Differences in Mechanical Midsole Characteristics of Running Shoes Do Not Influence Physiological Variables in Aerobic and Anaerobic Running

Abstract

Abstract The purpose of this study was to determine the influence of footwear stiffness and energy loss on oxygen uptake and heart rate in athletes running under aerobic and anaerobic conditions. Four footwear conditions with identical outsoles, insoles, upper materials, but different mechanical properties regarding polyurethane midsole materials were investigated. Respective midsole material characteristics were selected to represent a wide range of running shoes. The test procedure for eighteen well‐trained male runners was divided into three treadmill testing sessions: an incremental ramp protocol to estimate the individual ventilatory threshold (day 1), a test with 6‐minute stages in each shoe at 70% (aerobic, day 2) and 102% (anaerobic, day 3) of the participant’s ventilatory threshold. For oxygen uptake and the heart rate, no significant differences between footwear conditions were found for either running condition.

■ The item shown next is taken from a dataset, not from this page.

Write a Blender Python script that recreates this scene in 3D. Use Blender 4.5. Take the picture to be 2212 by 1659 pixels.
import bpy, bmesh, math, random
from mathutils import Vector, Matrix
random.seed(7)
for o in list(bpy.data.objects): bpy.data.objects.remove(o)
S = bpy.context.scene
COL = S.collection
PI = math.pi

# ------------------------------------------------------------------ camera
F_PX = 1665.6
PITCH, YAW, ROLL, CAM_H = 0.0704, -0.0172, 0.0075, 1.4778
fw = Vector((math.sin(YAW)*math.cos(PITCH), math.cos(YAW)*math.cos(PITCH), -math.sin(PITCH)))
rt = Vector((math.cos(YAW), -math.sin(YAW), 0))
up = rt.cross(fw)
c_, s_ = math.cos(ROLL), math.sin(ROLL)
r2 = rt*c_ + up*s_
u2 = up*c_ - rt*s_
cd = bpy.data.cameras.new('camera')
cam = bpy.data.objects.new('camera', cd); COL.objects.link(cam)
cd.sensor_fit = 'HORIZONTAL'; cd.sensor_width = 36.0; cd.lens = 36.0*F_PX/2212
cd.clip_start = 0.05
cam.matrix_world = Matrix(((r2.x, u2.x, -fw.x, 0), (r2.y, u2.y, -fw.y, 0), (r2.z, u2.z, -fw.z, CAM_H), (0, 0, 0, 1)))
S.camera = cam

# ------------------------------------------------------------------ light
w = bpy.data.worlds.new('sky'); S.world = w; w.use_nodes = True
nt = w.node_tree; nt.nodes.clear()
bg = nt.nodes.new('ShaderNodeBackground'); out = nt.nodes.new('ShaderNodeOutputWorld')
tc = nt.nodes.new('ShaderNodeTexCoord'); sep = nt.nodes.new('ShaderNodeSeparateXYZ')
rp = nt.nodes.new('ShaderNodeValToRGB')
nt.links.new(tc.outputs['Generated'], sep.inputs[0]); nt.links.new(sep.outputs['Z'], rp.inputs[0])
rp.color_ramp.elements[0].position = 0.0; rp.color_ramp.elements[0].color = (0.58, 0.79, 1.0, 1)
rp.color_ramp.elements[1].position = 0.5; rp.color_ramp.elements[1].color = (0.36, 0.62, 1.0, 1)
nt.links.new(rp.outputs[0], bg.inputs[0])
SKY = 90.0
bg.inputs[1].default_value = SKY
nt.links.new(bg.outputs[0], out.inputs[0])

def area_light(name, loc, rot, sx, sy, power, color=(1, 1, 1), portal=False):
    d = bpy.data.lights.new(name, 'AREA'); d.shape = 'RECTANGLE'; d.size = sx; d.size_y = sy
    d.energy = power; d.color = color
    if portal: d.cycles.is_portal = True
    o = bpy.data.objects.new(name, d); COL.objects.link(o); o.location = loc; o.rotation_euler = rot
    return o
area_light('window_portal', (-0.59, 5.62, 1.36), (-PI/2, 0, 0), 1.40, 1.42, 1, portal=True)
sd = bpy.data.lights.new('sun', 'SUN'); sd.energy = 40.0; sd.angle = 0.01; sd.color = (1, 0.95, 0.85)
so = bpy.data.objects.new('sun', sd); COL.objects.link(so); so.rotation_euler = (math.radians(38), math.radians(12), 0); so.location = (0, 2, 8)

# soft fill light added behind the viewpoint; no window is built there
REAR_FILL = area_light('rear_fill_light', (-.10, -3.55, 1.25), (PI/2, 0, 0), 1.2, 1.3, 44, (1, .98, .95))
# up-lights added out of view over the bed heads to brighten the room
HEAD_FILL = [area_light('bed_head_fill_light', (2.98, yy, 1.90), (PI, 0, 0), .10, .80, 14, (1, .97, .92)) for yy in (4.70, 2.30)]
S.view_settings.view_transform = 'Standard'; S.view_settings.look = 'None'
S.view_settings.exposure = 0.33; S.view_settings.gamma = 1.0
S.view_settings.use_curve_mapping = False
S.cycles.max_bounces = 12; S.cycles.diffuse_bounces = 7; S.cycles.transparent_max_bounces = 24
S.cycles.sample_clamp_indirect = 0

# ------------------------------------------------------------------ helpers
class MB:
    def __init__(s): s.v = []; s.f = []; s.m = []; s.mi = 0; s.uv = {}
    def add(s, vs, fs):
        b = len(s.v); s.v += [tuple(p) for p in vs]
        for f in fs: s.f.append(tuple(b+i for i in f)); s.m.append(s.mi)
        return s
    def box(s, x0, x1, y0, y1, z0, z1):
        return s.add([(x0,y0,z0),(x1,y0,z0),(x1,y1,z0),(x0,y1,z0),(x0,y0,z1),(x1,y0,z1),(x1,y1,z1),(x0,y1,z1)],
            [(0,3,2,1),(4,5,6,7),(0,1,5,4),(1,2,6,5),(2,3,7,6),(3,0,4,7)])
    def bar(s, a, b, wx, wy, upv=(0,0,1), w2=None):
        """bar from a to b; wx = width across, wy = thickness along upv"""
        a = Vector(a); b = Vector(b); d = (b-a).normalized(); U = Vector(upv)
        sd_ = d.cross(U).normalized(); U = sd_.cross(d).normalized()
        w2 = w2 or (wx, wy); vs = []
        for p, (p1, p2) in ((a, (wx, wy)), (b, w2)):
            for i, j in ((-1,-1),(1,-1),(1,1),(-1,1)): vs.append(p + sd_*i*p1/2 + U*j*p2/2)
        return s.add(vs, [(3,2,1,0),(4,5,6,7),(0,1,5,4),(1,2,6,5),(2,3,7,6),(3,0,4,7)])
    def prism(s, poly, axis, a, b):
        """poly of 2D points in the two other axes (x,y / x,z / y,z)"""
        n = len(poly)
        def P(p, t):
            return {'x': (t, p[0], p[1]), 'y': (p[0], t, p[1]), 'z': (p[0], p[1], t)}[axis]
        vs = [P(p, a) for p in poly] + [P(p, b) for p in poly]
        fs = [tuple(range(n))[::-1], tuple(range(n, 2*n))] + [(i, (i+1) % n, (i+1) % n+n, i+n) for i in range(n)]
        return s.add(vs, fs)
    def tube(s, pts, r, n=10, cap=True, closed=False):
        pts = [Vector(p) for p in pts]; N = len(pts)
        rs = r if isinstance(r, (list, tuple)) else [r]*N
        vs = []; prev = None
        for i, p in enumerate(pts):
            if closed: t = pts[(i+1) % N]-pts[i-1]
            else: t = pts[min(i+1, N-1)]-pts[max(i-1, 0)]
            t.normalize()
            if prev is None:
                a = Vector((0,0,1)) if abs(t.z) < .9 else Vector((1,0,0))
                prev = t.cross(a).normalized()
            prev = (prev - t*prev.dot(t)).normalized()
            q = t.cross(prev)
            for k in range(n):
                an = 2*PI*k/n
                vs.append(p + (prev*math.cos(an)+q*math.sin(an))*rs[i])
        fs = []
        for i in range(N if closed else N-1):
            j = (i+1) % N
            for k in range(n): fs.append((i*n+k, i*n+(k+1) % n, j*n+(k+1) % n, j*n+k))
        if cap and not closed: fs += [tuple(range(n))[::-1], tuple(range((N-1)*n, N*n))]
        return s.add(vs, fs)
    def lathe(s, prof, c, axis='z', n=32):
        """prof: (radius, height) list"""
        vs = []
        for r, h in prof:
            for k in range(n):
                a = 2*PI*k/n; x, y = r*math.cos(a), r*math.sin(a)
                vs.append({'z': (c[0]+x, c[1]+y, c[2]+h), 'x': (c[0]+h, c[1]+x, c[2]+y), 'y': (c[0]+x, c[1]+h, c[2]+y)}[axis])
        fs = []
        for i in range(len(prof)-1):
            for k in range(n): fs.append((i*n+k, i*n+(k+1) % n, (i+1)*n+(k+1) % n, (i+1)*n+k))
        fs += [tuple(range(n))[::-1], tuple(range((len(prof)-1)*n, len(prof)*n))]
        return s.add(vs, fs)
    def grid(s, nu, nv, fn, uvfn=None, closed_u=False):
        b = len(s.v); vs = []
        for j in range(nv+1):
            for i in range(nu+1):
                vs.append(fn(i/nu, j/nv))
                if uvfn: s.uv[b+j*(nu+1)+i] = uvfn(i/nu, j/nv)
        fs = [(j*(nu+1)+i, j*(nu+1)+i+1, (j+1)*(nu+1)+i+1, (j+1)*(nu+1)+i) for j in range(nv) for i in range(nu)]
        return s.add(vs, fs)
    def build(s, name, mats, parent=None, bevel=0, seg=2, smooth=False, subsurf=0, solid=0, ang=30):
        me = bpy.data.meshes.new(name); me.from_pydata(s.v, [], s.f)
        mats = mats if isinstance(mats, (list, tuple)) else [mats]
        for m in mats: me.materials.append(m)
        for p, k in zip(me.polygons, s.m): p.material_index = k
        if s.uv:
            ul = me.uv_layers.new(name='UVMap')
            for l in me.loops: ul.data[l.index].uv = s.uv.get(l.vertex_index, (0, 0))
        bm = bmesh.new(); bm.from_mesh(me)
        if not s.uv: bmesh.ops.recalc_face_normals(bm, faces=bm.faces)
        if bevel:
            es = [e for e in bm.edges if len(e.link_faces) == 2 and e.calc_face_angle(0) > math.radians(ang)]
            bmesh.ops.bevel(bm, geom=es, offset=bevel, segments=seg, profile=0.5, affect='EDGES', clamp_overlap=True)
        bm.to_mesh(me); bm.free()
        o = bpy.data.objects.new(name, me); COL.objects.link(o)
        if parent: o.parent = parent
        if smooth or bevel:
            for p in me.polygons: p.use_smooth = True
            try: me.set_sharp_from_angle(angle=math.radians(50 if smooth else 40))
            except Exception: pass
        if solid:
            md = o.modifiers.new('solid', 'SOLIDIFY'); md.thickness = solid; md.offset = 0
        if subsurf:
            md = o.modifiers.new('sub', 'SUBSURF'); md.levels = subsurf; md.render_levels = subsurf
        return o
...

Furthermore, no significant relationships between physiological variables and mechanical midsole characteristics were found. The wide range of significant stiffness differences in the rearfoot (52.7 N/mm) and forefoot areas (50.7 N/mm), as well as significant differences of the shoe midsole material energy loss in the rearfoot (18.8%) and forefoot areas (10.7%) were too low to influence physiological variables significantly when running below and slightly above the ventilatory threshold. It seems that shoe mass and shoe comfort can influence physiological variables more than the mechanical midsole characteristics of stiffness and energy loss. These results may have practical implications for shoe manufacturers, coaches, and athletes, alike.